LB: The major difference between that text and our book is that I wanted to do something international and make a real statement. That’s why I wanted to include 100 photographers. We also have a few essays from art critics, and the book is photo heavy. We have a range of genres represented from fine art and abstract to documentary and photojournalism.

Eurila Cave
“Reflections of You. Bronx, New York,” 2015.
Émilie Régnier
Danielle Babou, Abidjan, 2014
Sabriya Simon
Grateful for Her, Kingston, Jamaica, 2010.

How different is the world for black female photographers now compared to when that book was published?

LB: Black women photographers have more exposure than they did in 1986, but nothing compared to our counterparts, white women photographers, who have much more exposure and opportunity. Black women photographers are grossly underrepresented across the board, unfortunately. I’m doing my small part to add to this conversation by creating this document. But it is the gatekeepers, the editors, and curators, who really need to do examine their processes of inclusion.

Intisar Abioto
Sons of Haiti Masonic Lodge, Portland, Oregon, 2016.
Ming Smith/Steven Kasher Gallery
Coney Island detail, Chair Swing, Coney Island, Brooklyn, NY, ca. 1972.

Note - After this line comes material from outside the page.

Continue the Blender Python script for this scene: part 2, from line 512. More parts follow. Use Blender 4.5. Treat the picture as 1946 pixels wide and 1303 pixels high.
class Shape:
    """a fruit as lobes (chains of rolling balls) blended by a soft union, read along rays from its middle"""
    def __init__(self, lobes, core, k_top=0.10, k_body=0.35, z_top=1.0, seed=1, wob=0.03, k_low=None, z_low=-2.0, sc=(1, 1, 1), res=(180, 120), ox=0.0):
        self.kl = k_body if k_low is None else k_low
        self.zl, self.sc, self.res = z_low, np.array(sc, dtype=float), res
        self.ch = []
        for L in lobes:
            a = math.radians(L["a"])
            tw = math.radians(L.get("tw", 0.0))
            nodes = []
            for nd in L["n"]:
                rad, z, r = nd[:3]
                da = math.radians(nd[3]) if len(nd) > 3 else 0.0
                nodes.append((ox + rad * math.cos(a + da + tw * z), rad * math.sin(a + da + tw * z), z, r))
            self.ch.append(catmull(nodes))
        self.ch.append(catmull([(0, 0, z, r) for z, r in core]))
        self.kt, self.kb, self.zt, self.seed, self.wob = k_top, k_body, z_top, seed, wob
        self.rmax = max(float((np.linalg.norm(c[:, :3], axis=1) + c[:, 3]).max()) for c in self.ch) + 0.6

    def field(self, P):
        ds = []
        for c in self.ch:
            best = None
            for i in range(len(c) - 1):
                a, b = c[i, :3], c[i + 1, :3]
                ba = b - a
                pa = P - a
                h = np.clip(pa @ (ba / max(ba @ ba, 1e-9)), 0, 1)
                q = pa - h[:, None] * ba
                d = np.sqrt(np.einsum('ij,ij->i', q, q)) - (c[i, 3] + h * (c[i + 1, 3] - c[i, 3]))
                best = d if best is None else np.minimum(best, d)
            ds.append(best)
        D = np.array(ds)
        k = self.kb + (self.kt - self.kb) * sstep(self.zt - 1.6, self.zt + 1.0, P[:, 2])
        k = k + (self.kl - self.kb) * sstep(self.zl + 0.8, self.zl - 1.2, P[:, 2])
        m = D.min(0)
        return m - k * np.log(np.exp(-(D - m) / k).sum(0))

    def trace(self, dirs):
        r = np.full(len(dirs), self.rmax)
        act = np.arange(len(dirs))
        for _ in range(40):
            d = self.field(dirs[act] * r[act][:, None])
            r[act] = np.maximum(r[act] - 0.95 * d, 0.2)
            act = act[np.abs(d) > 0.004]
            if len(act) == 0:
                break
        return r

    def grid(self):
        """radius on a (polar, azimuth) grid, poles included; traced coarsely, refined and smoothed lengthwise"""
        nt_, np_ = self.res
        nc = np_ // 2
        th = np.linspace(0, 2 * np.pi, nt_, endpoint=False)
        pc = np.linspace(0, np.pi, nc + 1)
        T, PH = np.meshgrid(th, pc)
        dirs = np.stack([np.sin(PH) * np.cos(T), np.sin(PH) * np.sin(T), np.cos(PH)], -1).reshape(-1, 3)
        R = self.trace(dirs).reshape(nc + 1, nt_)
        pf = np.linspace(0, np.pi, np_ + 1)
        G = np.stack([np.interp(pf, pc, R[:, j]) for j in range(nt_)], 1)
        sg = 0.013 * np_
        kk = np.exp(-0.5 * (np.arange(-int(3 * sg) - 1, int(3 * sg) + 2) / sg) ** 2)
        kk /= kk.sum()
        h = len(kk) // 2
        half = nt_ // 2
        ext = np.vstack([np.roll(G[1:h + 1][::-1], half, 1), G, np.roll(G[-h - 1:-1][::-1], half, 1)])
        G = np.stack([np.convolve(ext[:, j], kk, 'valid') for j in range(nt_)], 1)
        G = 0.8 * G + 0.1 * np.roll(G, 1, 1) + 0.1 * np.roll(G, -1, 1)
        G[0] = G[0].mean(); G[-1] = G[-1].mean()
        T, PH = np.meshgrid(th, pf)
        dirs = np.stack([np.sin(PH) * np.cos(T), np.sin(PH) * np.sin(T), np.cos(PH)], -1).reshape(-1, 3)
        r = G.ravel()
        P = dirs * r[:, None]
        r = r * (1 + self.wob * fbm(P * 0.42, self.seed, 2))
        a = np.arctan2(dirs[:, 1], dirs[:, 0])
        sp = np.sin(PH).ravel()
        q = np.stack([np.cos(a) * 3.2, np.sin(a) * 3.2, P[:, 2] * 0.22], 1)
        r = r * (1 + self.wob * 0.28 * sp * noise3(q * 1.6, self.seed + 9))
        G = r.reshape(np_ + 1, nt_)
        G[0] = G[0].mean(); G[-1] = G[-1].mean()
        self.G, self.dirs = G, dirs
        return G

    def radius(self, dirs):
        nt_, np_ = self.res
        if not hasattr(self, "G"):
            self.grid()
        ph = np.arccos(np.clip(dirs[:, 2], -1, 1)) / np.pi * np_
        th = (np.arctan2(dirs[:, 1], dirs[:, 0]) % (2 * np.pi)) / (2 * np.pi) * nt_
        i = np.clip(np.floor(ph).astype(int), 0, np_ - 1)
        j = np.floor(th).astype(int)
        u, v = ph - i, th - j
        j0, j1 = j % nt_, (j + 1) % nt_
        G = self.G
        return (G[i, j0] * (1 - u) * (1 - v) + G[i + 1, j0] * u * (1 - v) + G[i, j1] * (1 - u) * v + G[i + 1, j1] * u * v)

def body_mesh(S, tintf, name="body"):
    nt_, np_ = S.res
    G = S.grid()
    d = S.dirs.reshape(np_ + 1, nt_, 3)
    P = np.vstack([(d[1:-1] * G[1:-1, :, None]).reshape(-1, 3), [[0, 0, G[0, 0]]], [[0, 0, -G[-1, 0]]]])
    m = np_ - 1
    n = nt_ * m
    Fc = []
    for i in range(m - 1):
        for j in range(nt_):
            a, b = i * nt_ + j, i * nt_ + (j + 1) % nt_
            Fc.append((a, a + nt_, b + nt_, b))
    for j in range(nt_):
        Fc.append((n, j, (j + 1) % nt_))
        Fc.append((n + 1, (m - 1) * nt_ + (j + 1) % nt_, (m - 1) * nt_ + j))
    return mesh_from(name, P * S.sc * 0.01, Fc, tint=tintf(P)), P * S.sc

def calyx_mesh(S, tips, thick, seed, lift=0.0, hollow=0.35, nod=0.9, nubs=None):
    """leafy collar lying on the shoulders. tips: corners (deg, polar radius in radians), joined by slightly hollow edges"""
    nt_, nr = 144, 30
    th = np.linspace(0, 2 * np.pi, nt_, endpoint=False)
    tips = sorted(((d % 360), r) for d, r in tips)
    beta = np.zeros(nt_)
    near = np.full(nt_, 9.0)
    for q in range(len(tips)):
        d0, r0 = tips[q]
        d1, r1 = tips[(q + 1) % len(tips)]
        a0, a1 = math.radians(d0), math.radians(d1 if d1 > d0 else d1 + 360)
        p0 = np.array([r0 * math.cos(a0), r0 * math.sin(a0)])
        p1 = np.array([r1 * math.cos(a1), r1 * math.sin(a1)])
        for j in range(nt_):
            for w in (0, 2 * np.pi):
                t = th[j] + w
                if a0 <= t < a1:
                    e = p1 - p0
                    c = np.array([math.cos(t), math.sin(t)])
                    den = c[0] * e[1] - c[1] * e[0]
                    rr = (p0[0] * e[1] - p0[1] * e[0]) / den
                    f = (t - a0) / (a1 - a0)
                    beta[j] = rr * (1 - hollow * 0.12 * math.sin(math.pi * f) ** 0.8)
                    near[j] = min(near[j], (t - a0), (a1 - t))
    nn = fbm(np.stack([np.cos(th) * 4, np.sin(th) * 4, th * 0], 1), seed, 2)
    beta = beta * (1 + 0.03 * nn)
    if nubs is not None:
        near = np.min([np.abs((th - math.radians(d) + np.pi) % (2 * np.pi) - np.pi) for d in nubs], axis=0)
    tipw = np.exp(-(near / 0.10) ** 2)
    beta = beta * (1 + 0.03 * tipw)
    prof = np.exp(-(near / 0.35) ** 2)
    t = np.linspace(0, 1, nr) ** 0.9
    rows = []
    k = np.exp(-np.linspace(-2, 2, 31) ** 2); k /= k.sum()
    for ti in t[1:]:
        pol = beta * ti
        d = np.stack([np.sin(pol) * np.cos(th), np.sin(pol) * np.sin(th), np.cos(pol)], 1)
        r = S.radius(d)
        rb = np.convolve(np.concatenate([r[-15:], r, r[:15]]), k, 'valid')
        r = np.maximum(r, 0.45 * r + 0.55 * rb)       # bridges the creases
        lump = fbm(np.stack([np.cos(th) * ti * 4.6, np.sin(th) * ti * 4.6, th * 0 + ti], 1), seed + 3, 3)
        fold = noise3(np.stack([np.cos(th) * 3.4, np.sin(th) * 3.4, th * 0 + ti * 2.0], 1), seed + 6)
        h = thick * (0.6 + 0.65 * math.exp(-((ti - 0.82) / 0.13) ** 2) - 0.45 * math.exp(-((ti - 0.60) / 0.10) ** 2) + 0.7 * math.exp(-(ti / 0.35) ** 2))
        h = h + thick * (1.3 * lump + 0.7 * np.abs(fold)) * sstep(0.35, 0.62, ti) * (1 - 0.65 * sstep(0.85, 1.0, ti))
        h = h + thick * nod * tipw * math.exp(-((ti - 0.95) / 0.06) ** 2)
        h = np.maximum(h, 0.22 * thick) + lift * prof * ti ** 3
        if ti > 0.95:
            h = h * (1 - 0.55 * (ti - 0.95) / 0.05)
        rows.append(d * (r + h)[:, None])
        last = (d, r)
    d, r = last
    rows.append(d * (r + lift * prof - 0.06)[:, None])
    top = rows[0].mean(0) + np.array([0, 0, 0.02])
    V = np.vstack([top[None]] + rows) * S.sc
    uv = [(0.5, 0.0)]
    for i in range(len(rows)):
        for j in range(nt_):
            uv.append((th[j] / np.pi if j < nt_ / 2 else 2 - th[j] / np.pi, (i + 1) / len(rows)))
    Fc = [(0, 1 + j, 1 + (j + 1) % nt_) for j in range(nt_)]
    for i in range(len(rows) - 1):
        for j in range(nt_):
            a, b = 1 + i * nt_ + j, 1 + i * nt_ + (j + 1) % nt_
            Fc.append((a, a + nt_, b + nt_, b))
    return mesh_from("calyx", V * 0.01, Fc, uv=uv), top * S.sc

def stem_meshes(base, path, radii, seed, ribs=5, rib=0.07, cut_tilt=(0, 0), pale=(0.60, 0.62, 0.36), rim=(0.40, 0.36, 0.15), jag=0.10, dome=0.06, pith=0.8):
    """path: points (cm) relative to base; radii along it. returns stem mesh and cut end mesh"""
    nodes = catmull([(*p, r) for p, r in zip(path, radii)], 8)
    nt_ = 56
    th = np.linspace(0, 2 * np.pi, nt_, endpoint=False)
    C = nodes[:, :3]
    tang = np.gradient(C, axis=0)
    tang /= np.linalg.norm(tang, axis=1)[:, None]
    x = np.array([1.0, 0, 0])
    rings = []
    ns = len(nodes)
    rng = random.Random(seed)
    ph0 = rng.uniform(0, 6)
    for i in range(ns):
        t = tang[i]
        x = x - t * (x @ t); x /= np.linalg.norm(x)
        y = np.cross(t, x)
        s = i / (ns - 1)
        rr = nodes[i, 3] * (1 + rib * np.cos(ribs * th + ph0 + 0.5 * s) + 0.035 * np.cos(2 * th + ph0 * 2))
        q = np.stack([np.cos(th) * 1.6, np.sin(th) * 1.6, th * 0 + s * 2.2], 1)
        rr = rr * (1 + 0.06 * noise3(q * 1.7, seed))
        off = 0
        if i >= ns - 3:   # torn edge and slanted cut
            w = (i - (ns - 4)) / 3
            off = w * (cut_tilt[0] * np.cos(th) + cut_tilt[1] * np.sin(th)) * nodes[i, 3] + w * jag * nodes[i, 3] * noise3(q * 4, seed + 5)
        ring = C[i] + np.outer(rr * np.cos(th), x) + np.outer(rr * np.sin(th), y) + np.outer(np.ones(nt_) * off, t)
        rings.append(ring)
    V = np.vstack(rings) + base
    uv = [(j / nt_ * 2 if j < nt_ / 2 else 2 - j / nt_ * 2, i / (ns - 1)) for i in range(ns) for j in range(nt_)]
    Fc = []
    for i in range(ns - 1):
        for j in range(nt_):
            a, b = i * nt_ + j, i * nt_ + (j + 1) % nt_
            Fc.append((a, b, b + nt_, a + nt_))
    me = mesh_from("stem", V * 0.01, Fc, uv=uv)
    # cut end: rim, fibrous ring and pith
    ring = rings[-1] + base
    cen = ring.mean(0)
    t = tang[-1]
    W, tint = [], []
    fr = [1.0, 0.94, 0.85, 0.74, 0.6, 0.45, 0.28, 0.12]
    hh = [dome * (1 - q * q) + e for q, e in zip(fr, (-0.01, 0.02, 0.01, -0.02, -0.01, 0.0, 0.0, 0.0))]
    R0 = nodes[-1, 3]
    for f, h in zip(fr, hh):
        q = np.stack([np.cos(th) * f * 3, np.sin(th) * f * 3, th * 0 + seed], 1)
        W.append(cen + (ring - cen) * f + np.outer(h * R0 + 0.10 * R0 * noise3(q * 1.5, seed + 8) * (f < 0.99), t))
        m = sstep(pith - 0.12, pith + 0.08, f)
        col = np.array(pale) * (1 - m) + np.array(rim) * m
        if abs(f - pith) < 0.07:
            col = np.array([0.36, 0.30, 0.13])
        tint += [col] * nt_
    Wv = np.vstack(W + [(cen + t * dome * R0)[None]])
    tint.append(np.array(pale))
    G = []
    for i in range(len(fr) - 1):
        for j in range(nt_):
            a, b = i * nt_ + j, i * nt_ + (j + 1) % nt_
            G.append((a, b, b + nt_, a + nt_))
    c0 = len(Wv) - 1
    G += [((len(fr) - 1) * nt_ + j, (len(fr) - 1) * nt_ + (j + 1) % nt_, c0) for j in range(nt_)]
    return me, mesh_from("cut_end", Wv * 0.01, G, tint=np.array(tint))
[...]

What are the biggest challenges for female black photographers? What about for female African photographers, from the continent or in the diaspora? I deliberately tried to include African Americans and continental Africans in the book to really bring home the fact that this is a global black community. The challenges for us is that editors, curators, and gatekeepers are committed to only engaging with a select few that, I suppose, maintain their comfort level.

Can you tell us about how you chose the photos for the book?

There are several photographers in the book that I’ve admired for a while. I was on Instagram a lot. When I was in Africa, I tried to go to exhibitions and check out the scenes in cities like Cairo, Adis Ababa, Dakar, and Cape Town. I did tons of Google searches. I had tons of conversations on and offline.

Nina Robinson
Five men sit listening to their family and friends sing in the 12th District Mass Choir at the Bethel A.M.E. Church, in Little Rock, Arkansas, 2015.
Samantha Box
From the series, “INVISIBLE: The Shetler, the Street.”

What do you hope the book achieves?

I think it’s important to create a record. I would hate for another 30 plus years to go by and virtually nothing about the work that women photographers of African descent goes documented. I want aspiring photographers to be inspired by the work, effort, and sacrifice these women have made to become storytellers and photographers.